9. Gelet op het vorenstaande zal het bezwaar zeer waarschijnlijk ongegrond worden verklaard.
Kan een belangenafweging van het gerecht tot schorsing leiden?
10.1
Het gerecht moet bij een verzoek om een voorlopige voorziening ook altijd nog zelf bekijken of de onmiddellijke uitvoering van de bestreden beslissing onevenredig nadeel voor verzoeker met zich brengt. Als al duidelijk is dat het bezwaar niet zal slagen, is er weinig ruimte om op grond van een belangenafweging nog te beslissen dat het besluit geschorst moet worden. In dit geval zal een schorsing bovendien niets opleveren, nu de schorsing van een afwijzende beslissing geen wijziging in de rechtspositie van verzoeker met zich brengt.
10.2
Dan blijft over de vraag of in deze aanleiding bestaat een voorlopige voorziening te treffen, inhoudend dat verzoeker wordt behandeld als ware in bezit van een verblijfsvergunning. Het belang van verzoeker om in Aruba te blijven wonen, omdat hij hier al lange tijd verblijft, staat tegenover het (algemeen) belang van de verweerder om een toelatingsplichtige de toelating tot Aruba te weigeren wanneer deze niet voldoet aan de voor toelating geldende eisen. Naar het oordeel van het gerecht weegt het algemeen belang in dit geval zwaarder dan het persoonlijk belang van verzoeker. Daarbij weegt het gerecht mee dat verzoeker gedurende zijn jarenlange verblijf in Aruba nooit heeft beschikt over een verblijfsvergunning of andere verblijfstitel. Zijn verblijf in Aruba is dan ook steeds illegaal geweest. Voor het treffen van een voorlopige voorziening is geen aanleiding, omdat dit een te verstrekkende voorziening betreft.
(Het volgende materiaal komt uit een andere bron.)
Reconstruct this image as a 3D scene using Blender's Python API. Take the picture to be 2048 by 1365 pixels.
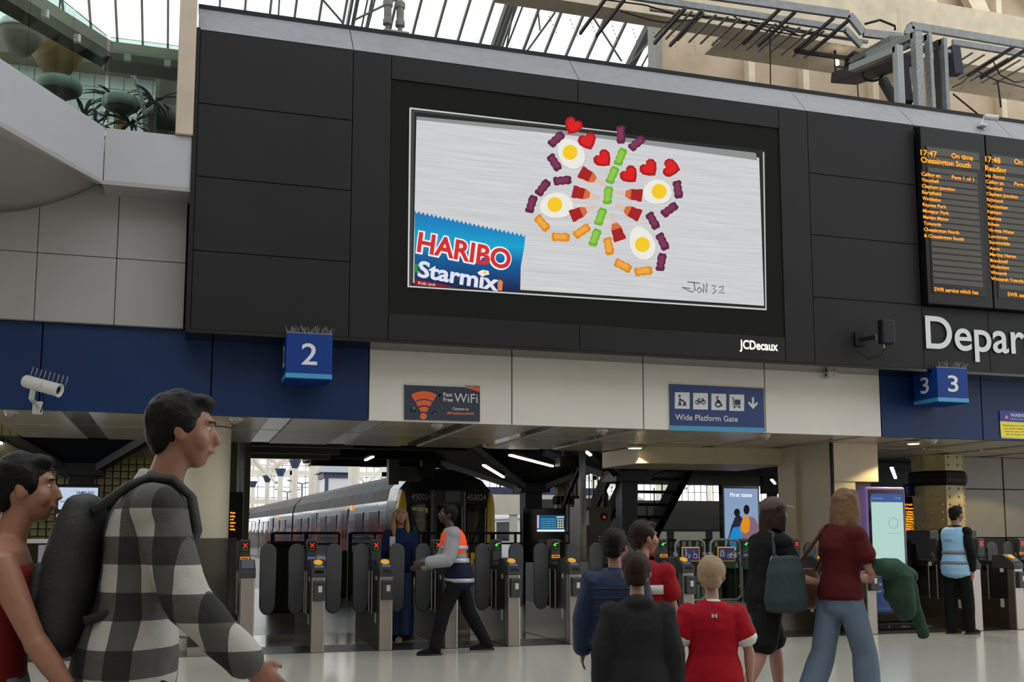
import bpy, bmesh, math, random
import numpy as np
from mathutils import Vector, Matrix, noise
for o_ in list(bpy.data.objects): bpy.data.objects.remove(o_)
SC = bpy.context.scene; COL = SC.collection
V = Vector; R = math.radians
# ---------------------------------------------------------------- camera, world, lights, exposure
FPX, PCX, PCY, PITCH, YAW, CZ = 2123.0, 1024.0, 823.4, math.atan(244.6/2123), R(17.27), 1.35
cam_d = bpy.data.cameras.new('camera'); cam = bpy.data.objects.new('camera', cam_d); COL.objects.link(cam)
cam_d.sensor_width = 36; cam_d.lens = FPX/2048*36; cam_d.shift_y = (PCY-682.5)/2048
cam_d.clip_start = .1; cam_d.clip_end = 500
cam.location = (0, 0, CZ); cam.rotation_euler = (R(90)+PITCH, 0, -YAW); SC.camera = cam
vw = SC.view_settings
SC.display_settings.display_device = 'sRGB'
vw.view_transform = 'Standard'; vw.look = 'None'; vw.gamma = 1; vw.exposure = 0.0; vw.use_curve_mapping = False
world = bpy.data.worlds.new('sky'); SC.world = world; world.use_nodes = True
bg = world.node_tree.nodes['Background']; bg.inputs[0].default_value = (.97, .99, 1, 1); bg.inputs[1].default_value = 1.95
def lamp(kind, name, loc, energy, color=(1, 1, 1), size=1, size_y=None, rot=(0, 0, 0)):
    d = bpy.data.lights.new(name, kind); d.energy = energy; d.color = color
    if kind == 'AREA':
        d.size = size
        if size_y: d.shape = 'RECTANGLE'; d.size_y = size_y
    else: d.shadow_soft_size = size
    o = bpy.data.objects.new(name, d); o.location = loc; o.rotation_euler = rot; COL.objects.link(o); return o
# ---------------------------------------------------------------- geometry helpers
FW = V((math.sin(YAW)*math.cos(PITCH), math.cos(YAW)*math.cos(PITCH), math.sin(PITCH)))
RT = V((math.cos(YAW), -math.sin(YAW), 0)); UPV = RT.cross(FW); VH = V((math.sin(YAW), math.cos(YAW), 0))
CAM = V((0, 0, CZ))
def ray(x, y): return FW + RT*((x-PCX)/FPX) - UPV*((y-PCY)/FPX)
def oy(x, y, Y): d = ray(x, y); return CAM + d*(Y/d.y)          # point of the vertical plane y=Y seen at a photo pixel
def oz(x, y, z): d = ray(x, y); return CAM + d*((z-CZ)/d.z)
def od(x, y, dd): d = ray(x, y); return CAM + d*(dd/d.dot(VH))
def lin(c): return c/12.92 if c <= .04045 else ((c+.055)/1.055)**2.4
def hx(h):
    h = h.lstrip('#'); return tuple(lin(int(h[i:i+2], 16)/255) for i in (0, 2, 4)) + (1,)
MATS = {}
def mat(name, col, rough=.5, metal=0, var=0, vscale=3, bump=0, bscale=60, emit=None, estr=0, coat=0, spec=None, stretch=None):
    if name in MATS: return MATS[name]
    m = bpy.data.materials.new(name); m.use_nodes = True; nt = m.node_tree; b = nt.nodes['Principled BSDF']
    c = hx(col)
    if name.startswith(('skin_', 'cloth_', 'denim', 'vest_')): c = tuple(x*.55 for x in c[:3])+(1,)
    if name.startswith('hair_'): c = tuple(x*.6 for x in c[:3])+(1,); spec = .12
    if name.startswith('cloth_') and spec is None: spec = .15
    b.inputs['Base Color'].default_value = c
    b.inputs['Roughness'].default_value = rough; b.inputs['Metallic'].default_value = metal
    if spec is not None: b.inputs['Specular IOR Level'].default_value = spec
    if coat: b.inputs['Coat Weight'].default_value = coat; b.inputs['Coat Roughness'].default_value = .08
    if emit: b.inputs['Emission Color'].default_value = hx(emit); b.inputs['Emission Strength'].default_value = estr
    tc = nt.nodes.new('ShaderNodeTexCoord')
    def nz(scale, detail):
        n = nt.nodes.new('ShaderNodeTexNoise'); n.inputs['Scale'].default_value = scale; n.inputs['Detail'].default_value = detail
        if stretch:
            mp = nt.nodes.new('ShaderNodeMapping'); mp.inputs['Scale'].default_value = stretch
            nt.links.new(tc.outputs['Object'], mp.inputs['Vector']); nt.links.new(mp.outputs[0], n.inputs['Vector'])
        else: nt.links.new(tc.outputs['Object'], n.inputs['Vector'])
        return n
    if var:
        n = nz(vscale, 5); rp = nt.nodes.new('ShaderNodeValToRGB')
        rp.color_ramp.elements[0].position = .3; rp.color_ramp.elements[1].position = .7
        rp.color_ramp.elements[0].color = tuple(min(1, x*(1-var)) for x in c[:3])+(1,); rp.color_ramp.elements[1].color = tuple(min(1, x*(1+var)) for x in c[:3])+(1,)
        nt.links.new(n.outputs[0], rp.inputs[0]); nt.links.new(rp.outputs[0], b.inputs['Base Color'])
        mr = nt.nodes.new('ShaderNodeMapRange'); mr.inputs['To Min'].default_value = max(0, rough*(1-var)); mr.inputs['To Max'].default_value = min(1, rough*(1+var))
        nt.links.new(n.outputs[0], mr.inputs[0]); nt.links.new(mr.outputs[0], b.inputs['Roughness'])
    if bump:
        n = nz(bscale, 3); bp = nt.nodes.new('ShaderNodeBump'); bp.inputs['Strength'].default_value = bump; bp.inputs['Distance'].default_value = .01
        nt.links.new(n.outputs[0], bp.inputs['Height']); nt.links.new(bp.outputs[0], b.inputs['Normal'])
    MATS[name] = m; return m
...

11. Er zijn dan ook geen redenen om te oordelen dat de onmiddellijke uitvoering van de bestreden beslissing op bezwaar onevenredig nadeel met zich zal brengen voor verzoeker.
Conclusie
12. Wat hiervoor is overwogen leidt tot de slotsom dat de bestreden beslissing in de beroepsprocedure naar alle waarschijnlijkheid in stand zal blijven. Gelet hierop is er geen grond voor schorsing van de bestreden beschikking noch voor het treffen van een voorlopige voorziening. Het verzoek wordt afgewezen.
13. Voor een proceskostenveroordeling bestaat geen aanleiding.

BESLISSING

De rechter in dit gerecht:
- wijst het verzoek af.
Deze beslissing is gegeven door mr. N.K. Engelbrecht, rechter in dit gerecht, in samenwerking met mr. A.A. Wever, griffier, en in het openbaar uitgesproken op 4 juni 2025 in aanwezigheid van de griffier.
Informatie over hoger beroep
Tegen deze beslissing op het verzoek ex artikel 54 van de Lar kan geen hoger beroep worden ingesteld.